Level 3 has some tricky financial water to tread in the coming months, but a recent asset sell off and continued analyst confidence could be enough to stave off potential disaster.

Goldman, Sachs & Co. issued a warning Monday to its clientele that four of the carrier's top 10 customers are unlikely to keep up with contractual obligations as executives from those companies worry about their own financial troubles.

One of those companies that stand out is Enron , which analysts figure owes Level 3 around $7 million in the fourth quarter of 2001. Enron, a Texas-based energy company that recently filed for bankruptcy protection, got walloped in the press for it's shady accounting sleight-of-hand and Congress is mulling whether to bring executives in for hearings.

Another of its key customers is McLeodUSA, Inc. , once a rising star in the competitive local exchange carrier (CLEC) industry with more than 20 states in its coverage area and a massive fiber and wireless network buildup, is also in financial straits.

The "super-CLEC" (a moniker for a regional telephone company with national aspirations) recently threatened bankruptcy to bondholders clear its substantial debt.

On Dec. 7, McLeod was forced to sell its wholesales dial up access assets to Level 3 to help pay off its debts. The $55 million move was bad news for the independent phone company, a sign it is ramping back operations to its core analog telephone services; McLeod's fiber and wireless expansion are essentially dead in the water.

The acquisition is a mixed blessing for Level 3. While the wholesale business will bring in recurring revenues for the carrier, the company is now spreading its operations from just providing the fiber to providing services for the people who need Internet access -- markedly different operational mindsets are needed to make both successful.

Enron and McLeod only make up a portion of Level 3's business, but is part of a growing number of companies that are showing signs going away and leaving Level 3 to find their own financial solution.

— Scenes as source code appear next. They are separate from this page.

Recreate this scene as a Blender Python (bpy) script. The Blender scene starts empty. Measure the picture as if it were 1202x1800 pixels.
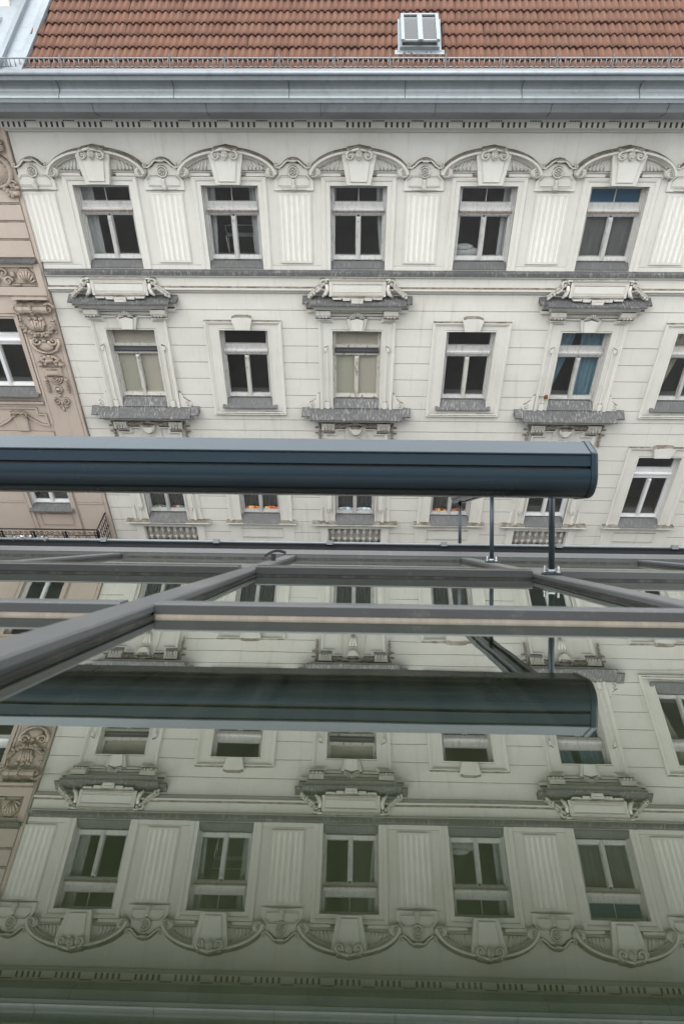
import bpy, bmesh, math, random
from mathutils import Vector, Matrix
random.seed(11)
sc = bpy.context.scene
col = sc.collection
sin, cos, pi, rad = math.sin, math.cos, math.pi, math.radians

# ------------------------------------------------------------------ camera
CZ = 19.0                       # camera height above the street
PITCH, YAW, ROLL = rad(38.314), rad(-1.425), rad(-0.1655)
fw = Vector((sin(YAW) * cos(PITCH), cos(YAW) * cos(PITCH), -sin(PITCH)))
rt = Vector((cos(YAW), -sin(YAW), 0))
up = rt.cross(fw)
r2 = cos(ROLL) * rt + sin(ROLL) * up
u2 = -sin(ROLL) * rt + cos(ROLL) * up
cd = bpy.data.cameras.new('camera')
cam = bpy.data.objects.new('camera', cd)
col.objects.link(cam)
M = Matrix((r2, u2, -fw)).transposed().to_4x4()
M.translation = (0, 0, CZ)
cam.matrix_world = M
cd.sensor_fit = 'VERTICAL'
cd.sensor_height = 36
cd.lens = 24
cd.clip_start = 0.02
cd.clip_end = 3000
cd.dof.use_dof = True
cd.dof.focus_distance = 15.5
cd.dof.aperture_fstop = 6.3
sc.camera = cam

# ------------------------------------------------------------------ sky and sun (overcast)
w = bpy.data.worlds.new('World')
sc.world = w
w.use_nodes = True
nt = w.node_tree
nt.nodes.clear()
o = nt.nodes.new('ShaderNodeOutputWorld')
bg = nt.nodes.new('ShaderNodeBackground')
sky = nt.nodes.new('ShaderNodeTexSky')
hs = nt.nodes.new('ShaderNodeHueSaturation')
sky.sky_type = 'NISHITA'
sky.sun_disc = False
SUN_EL, SUN_AZ = rad(60), rad(212)
sky.sun_elevation = SUN_EL
sky.sun_rotation = SUN_AZ
sky.dust_density = 3.0
sky.air_density = 1.2
hs.inputs['Saturation'].default_value = 0.5
bg.inputs['Strength'].default_value = 0.15
nt.links.new(sky.outputs[0], hs.inputs['Color'])
# an even cloud deck veils most of the blue
deck = nt.nodes.new('ShaderNodeMix')
deck.data_type = 'RGBA'
deck.inputs[0].default_value = 0.72
deck.inputs[7].default_value = (7.62, 7.78, 7.72, 1)
nt.links.new(hs.outputs[0], deck.inputs[6])
nt.links.new(deck.outputs[2], bg.inputs[0])
nt.links.new(bg.outputs[0], o.inputs[0])
sd = bpy.data.lights.new('sun', 'SUN')
sd.energy = 0.5
sd.angle = rad(70)
sd.color = (1.0, 0.975, 0.94)
sun = bpy.data.objects.new('sun', sd)
col.objects.link(sun)
sdir = Vector((sin(SUN_AZ) * cos(SUN_EL), cos(SUN_AZ) * cos(SUN_EL), sin(SUN_EL)))
sun.rotation_euler = sdir.to_track_quat('Z', 'Y').to_euler()
sun.location = (0, 0, 60)
sc.view_settings.view_transform = 'Standard'
sc.view_settings.look = 'None'
sc.view_settings.exposure = 1.5
sc.view_settings.gamma = 1.0
sc.render.engine = 'CYCLES'
cy = sc.cycles
cy.use_denoising = True
cy.max_bounces = 8
cy.diffuse_bounces = 4
cy.glossy_bounces = 5
cy.transparent_max_bounces = 16
cy.caustics_reflective = False
cy.caustics_refractive = False

# ------------------------------------------------------------------ materials
MAT = {}


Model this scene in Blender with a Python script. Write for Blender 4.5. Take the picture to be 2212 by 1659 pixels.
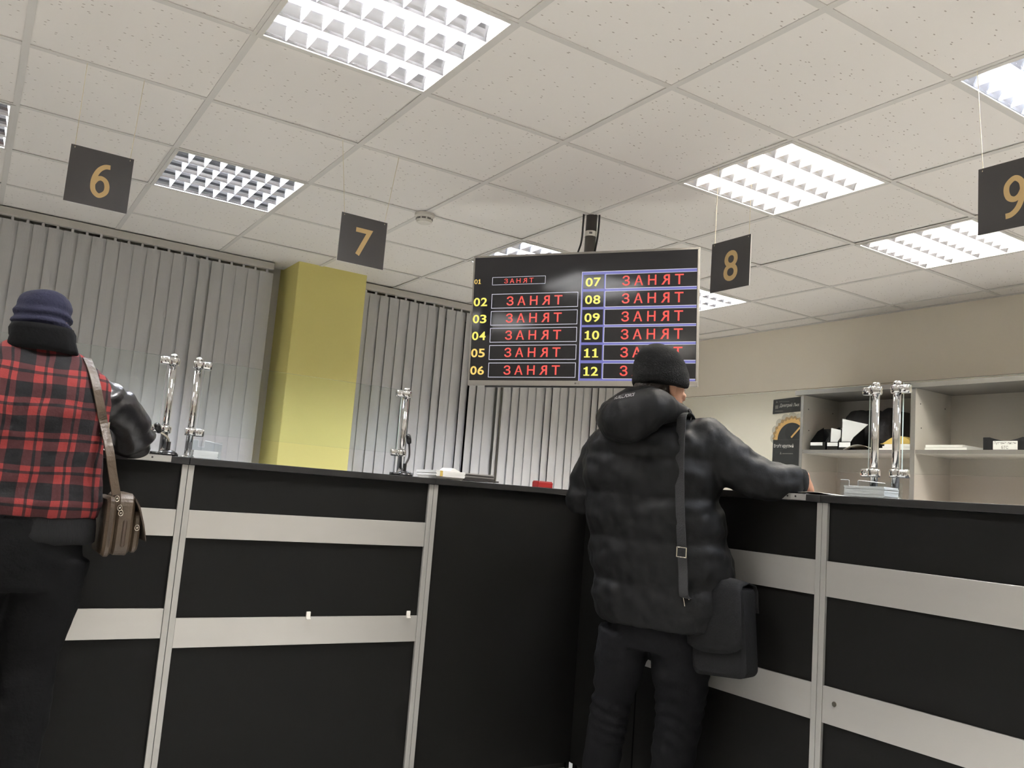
import bpy, bmesh, math, random
from mathutils import Vector, Matrix, noise
random.seed(7)
C = bpy.context.scene
COL = C.collection
for o in list(bpy.data.objects):
    bpy.data.objects.remove(o)

# ------------------------------------------------------------------ camera, world, exposure
EYE = 1.17                                   # camera height above the floor
FPX, YAW, PITCH, ROLL = 1848.41, 0.562457, 0.126434, 0.0788720
_f = Vector((math.sin(YAW)*math.cos(PITCH), math.cos(YAW)*math.cos(PITCH), math.sin(PITCH)))
_r = Vector((math.cos(YAW), -math.sin(YAW), 0))
_u = _r.cross(_f)
CR = math.cos(ROLL)*_r + math.sin(ROLL)*_u
CU = -math.sin(ROLL)*_r + math.cos(ROLL)*_u
cam_d = bpy.data.cameras.new('camera')
cam = bpy.data.objects.new('camera', cam_d)
COL.objects.link(cam)
cam_d.sensor_width = 36.0
cam_d.lens = 36.0*FPX/2212
cam_d.clip_start = 0.02
M = Matrix((CR, CU, -_f)).transposed().to_4x4()
M.translation = Vector((0, 0, EYE))
cam.matrix_world = M
C.camera = cam

w = bpy.data.worlds.new('night')
C.world = w
w.use_nodes = True
w.node_tree.nodes['Background'].inputs[0].default_value = (0.02, 0.025, 0.035, 1)
w.node_tree.nodes['Background'].inputs[1].default_value = 0.3
C.view_settings.view_transform = 'Standard'
C.view_settings.look = 'None'
C.view_settings.gamma = 1
C.view_settings.use_curve_mapping = False
C.view_settings.exposure = 0.0
C.cycles.use_denoising = True
C.cycles.max_bounces = 10
C.cycles.diffuse_bounces = 5
C.cycles.glossy_bounces = 5
C.cycles.transparent_max_bounces = 12
C.cycles.caustics_reflective = False
C.cycles.caustics_refractive = False
C.cycles.sample_clamp_indirect = 10.0
LAMP = 275.0                                  # radiance of the fluorescent tubes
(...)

Already, 40 percent of Level 3 revenues are tied into these failing companies, which include Enron, McLeod and SurfEU, a leading European Internet access unit. Last quarter, Level 3 was forced to write off $80 million in accounts receivable (almost one-quarter of its expected 2001 communications revenues), and analysts expect that loss to grow in the fourth quarter.

Goldman Sachs remains confident Level 3 can maintain its fourth quarter numbers, but is worried that continued write offs could hurt the company in 2002 despite a $650 million credit cushion and contracts with "blue chip" clients.

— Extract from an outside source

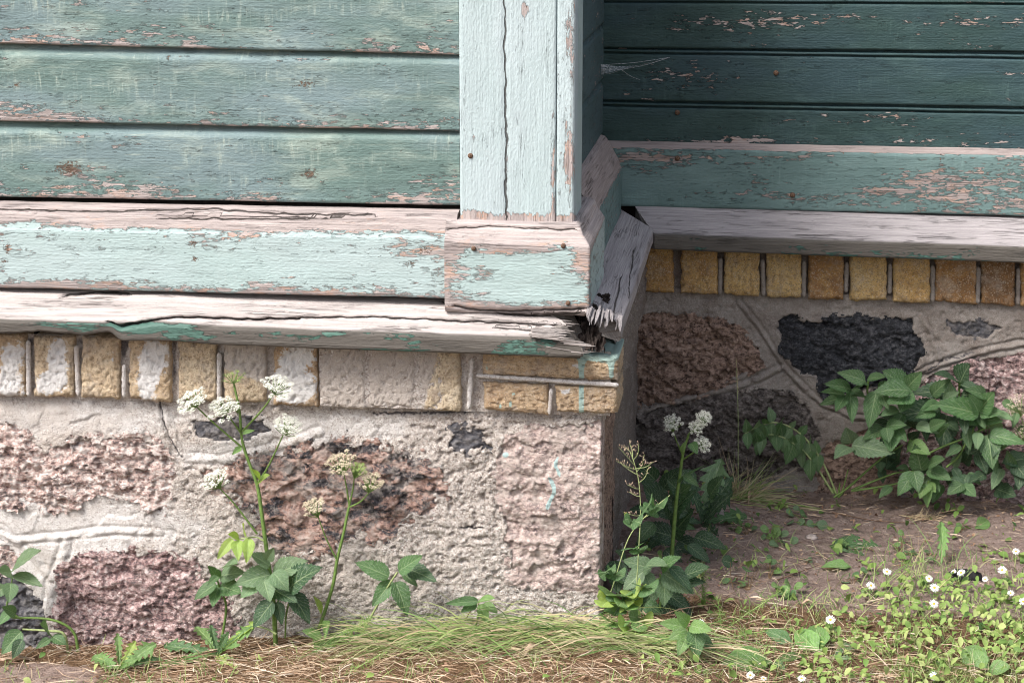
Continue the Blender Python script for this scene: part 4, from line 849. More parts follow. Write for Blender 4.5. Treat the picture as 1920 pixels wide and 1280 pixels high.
# ---- leaf shapes (unit length along +X, half width 0.5)
def leaf_mesh(kind, seed=0):
    r = random.Random(seed); n = {'elder': 25, 'lobed': 49, 'round': 15, 'spat': 12, 'plantain': 22}[kind]; V = []; UV = []; m = 7
    for i in range(n):
        t = i / (n - 1)
        if kind == 'elder':
            w = (math.sin(math.pi * min(1, t ** .66)) ** .85) * (1 - .12 * t); w = max(w, 0.0 if t > .5 else .10); saw = .13 if i % 2 else 0.; w *= 1 - saw * (1 if t < .97 else 0) + .03 * r.uniform(-1, 1); fwd = .018 if i % 2 == 0 else -.008
        elif kind == 'lobed':
            env = (.14 + .9 * t ** .8) * min(1, (1 - t) * 4.2) ** .7; ph = (t * 6.5) % 1.0; tooth = (1 - ph) ** .9; w = env * (.40 + .62 * tooth); w *= 1 + .06 * r.uniform(-1, 1); fwd = -.05 * tooth * (1 - t)
        elif kind == 'plantain':
            w = (math.sin(math.pi * min(1, (t * .94 + .06) ** .9)) ** .75) * (.3 + .7 * sstep(0, .35, np.array(t))); w = float(w) * (1 + .05 * r.uniform(-1, 1)); fwd = 0
        elif kind == 'spat':
            w = (.20 + .8 * float(sstep(.25, .72, np.array(t)))) * math.sqrt(max(0, 1 - max(0, (t - .72) / .28) ** 2)); fwd = 0
        else:
            w = math.sqrt(max(0, 1 - (2 * t - 1) ** 2)) * 1.0; fwd = -.10 * (1 - t) ** 2; w *= 1 + .03 * r.uniform(-1, 1)
        for j in range(m):
            y = -1 + 2 * j / (m - 1); ya = abs(y)
            corr = .016 * math.sin(2 * math.pi * (7 * t - 2.6 * ya)) * (1 - ya * .5) * ya if kind in ('elder', 'plantain') else .02 * math.sin(9 * t + 5 * y + seed) * ya
            V.append([t + fwd * ya ** 1.5, y * w * .5, .16 * ya * w * .5 + corr - .02 * (1 if j == 3 else 0)]); UV.append([t, y])
    V = np.array(V); c = r.uniform(.10, .34); V[:, 2] -= c * V[:, 0] ** 2; V[:, 0] *= 1 - .25 * c; V[:, 2] += .03 * np.sin(V[:, 0] * 5 + seed) * V[:, 1] * 2; V[:, 1] += r.uniform(-.06, .06) * V[:, 0] ** 2
    me = mesh_np(kind + '_leaf', V, gridf(n, m), True, np.array(UV), None, [M['leaf']]); return me
LM = {k: [leaf_mesh(k, s) for s in range(5)] for k in ('elder', 'lobed', 'round', 'spat', 'plantain')}
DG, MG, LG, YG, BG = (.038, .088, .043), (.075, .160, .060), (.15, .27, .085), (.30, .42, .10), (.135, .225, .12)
def put_leaf(par, B, T, w, col, kind='elder', up=.7, jit=.35, name='leaf', thick=None):
    B = np.array(B, float); T = np.array(T, float); ax = Vector((T - B).tolist()); L = ax.length
    if L < 1e-4: return None
    ax.normalize(); tocam = Vector((CAM - B).tolist()).normalized()
    n = tocam * .9 + Vector((0, 0, up * .7)) + Vector((random.uniform(-jit, jit), random.uniform(-jit, jit), random.uniform(-jit, jit) * .5))
    n = (n - ax * n.dot(ax)).normalized(); sd = n.cross(ax)
    o = bpy.data.objects.new(name, random.choice(LM[kind])); COL.objects.link(o); o.parent = par
    R = Matrix(((ax.x, sd.x, n.x), (ax.y, sd.y, n.y), (ax.z, sd.z, n.z)))
    sc = Matrix.Diagonal((L * 1.08, w * L * (1.14 if kind == 'elder' else 1.05), L))
    o.matrix_basis = Matrix.Translation(Vector(B.tolist()) - Vector(par.location)) @ (R @ sc).to_4x4()
    k = random.uniform(.85, 1.15); o.color = (col[0] * k, col[1] * k * random.uniform(.95, 1.05), col[2] * k, 1)
    return o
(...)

"The implication is that while we believe Level 3 has the cash to make it to break-even (for Q4 2001), the size of its funding cushion is highly dependent on the health of its customer base, creating yet more uncertainty and possibly negative news flow," its report to credits notes. "It will be a great challenge to grow its blue chip customer base faster than the rate of erosion of its 'troubled' customer base in a depressed demand environment."

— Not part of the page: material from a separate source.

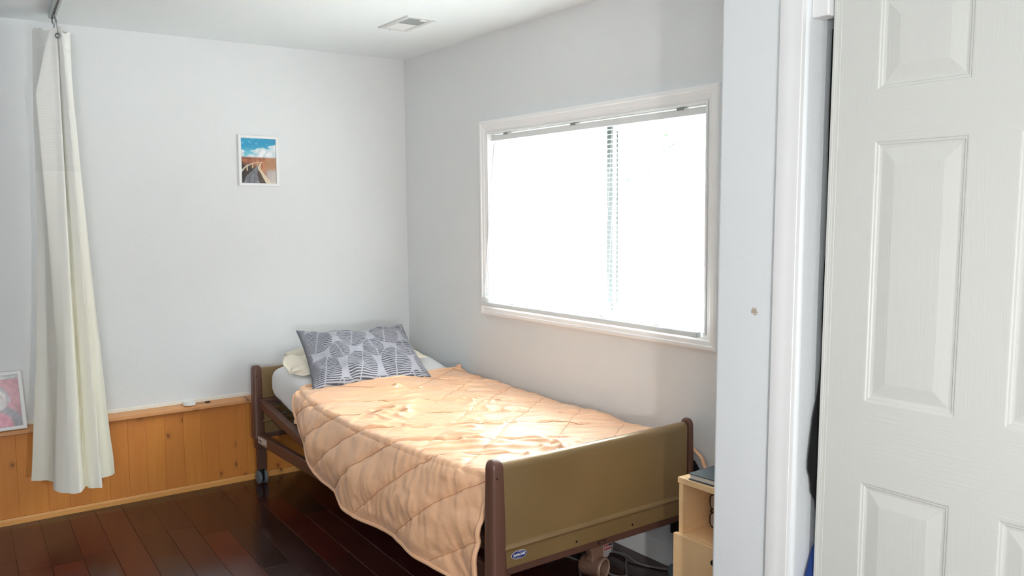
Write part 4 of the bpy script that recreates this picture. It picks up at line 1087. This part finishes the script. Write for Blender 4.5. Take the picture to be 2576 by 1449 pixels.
garment('blue_cloth', BLUECL, [(0.626, -.675)]+[(0.62, -0.689), (0.609, -0.697), (0.552, -0.719)]+[(.5, -0.723), (.3, -0.719), (.004, -0.719)], 'blue cloth standing low in the closet gap below the black garment', cat='cloth', seed=2)

# ------------------------------------------------------------------ outdoors beyond the window
struct('ground', MB().box((.13, -16, -.40), (26, 14, -.30)), M('lawn', (150, 152, 150), .9, bump=(8, .3)))
hs = thing('neighbour_house', (8.0, -1.0, -.3), 'pale sided house seen through the blind beyond the window', 'house')
SID = M('pale_siding', (214, 216, 214), .7)
for k in range(14):
    z = -.3+k*.2
    MB().prism([(7.95, z), (7.98, z+.205), (8.2, z+.205), (8.2, z)], 'y', -4.2, 3.2).build('siding_board', SID, hs)
fr_ = MB().box((7.90, -.9, .9), (7.96, .3, 2.0)).build('window_frame', TRIMW, hs)
MB().box((7.885, -.82, .98), (7.899, -.34, 1.92)).box((7.885, -.26, .98), (7.899, .22, 1.92)).build('pane', M('far_glass', (120, 140, 150), .1), fr_)
MB().prism([(-4.5, 2.5), (3.5, 2.5), (3.5, 2.62), (-.5, 3.6), (-4.5, 2.62)], 'x', 7.6, 11).build('roof', M('shingle_roof', (120, 118, 116), .9), hs)
# tree
tg = thing('garden_tree', (5.4, 1.2, -.3), 'green leafy tree standing outside between the window and the pale house', 'tree')
MB().tube(crom([(5.4, 1.2, -.3), (5.42, 1.22, .6), (5.36, 1.3, 1.6), (5.4, 1.5, 2.4)], 14), [.11-.005*k for k in range(14)], 10).build('trunk', M('bark', (92, 76, 62), .9, bump=(20, .4)), tg, smooth=True)
LEAF = M('leaf_green', (146, 170, 146), .7); lv = MB(); r3 = random.Random(5)
for k in range(2600):
    d = Vector((r3.gauss(0, 1), r3.gauss(0, 1), r3.gauss(0, 1))).normalized()*(r3.random()**.4); p = Vector((5.4+d.x*1.0, 2.9+d.y*1.9, 2.55+d.z*.95))
    u = Vector((r3.gauss(0, 1), r3.gauss(0, 1), r3.gauss(0, 1))).normalized(); w_ = u.orthogonal().normalized()
    lv.add([p, p+u*.05+w_*.03, p+u*.11, p+u*.05-w_*.03], [(0, 1, 2, 3)])
lv.build('crown', LEAF, tg, kind='stuff')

Level 3 has taken steps to ensure its business remains viable into the New Year with deals that will reduce its worldwide clout in the short term but hopefully keep it afloat in the long run.

A Nov. 27 deal with ISP mega-giant AOL Time Warner ties the two companies closer, with added broadband pipe for AOL customers and leased collocation space in several cities throughout Europe for AOL's continued European expansion.

The carrier's decision to sell some of its assets to a rival means the end of Level 3's presence in the ever-growing Asian market but will shore up its bottom line for 2002. The short-term loss (a $500 million write off in the fourth quarter) will save the company $300 million in future funding requirements and the expenses needed to keep operations going in the Far East market.

Level 3 officials were unavailable for comment at press time.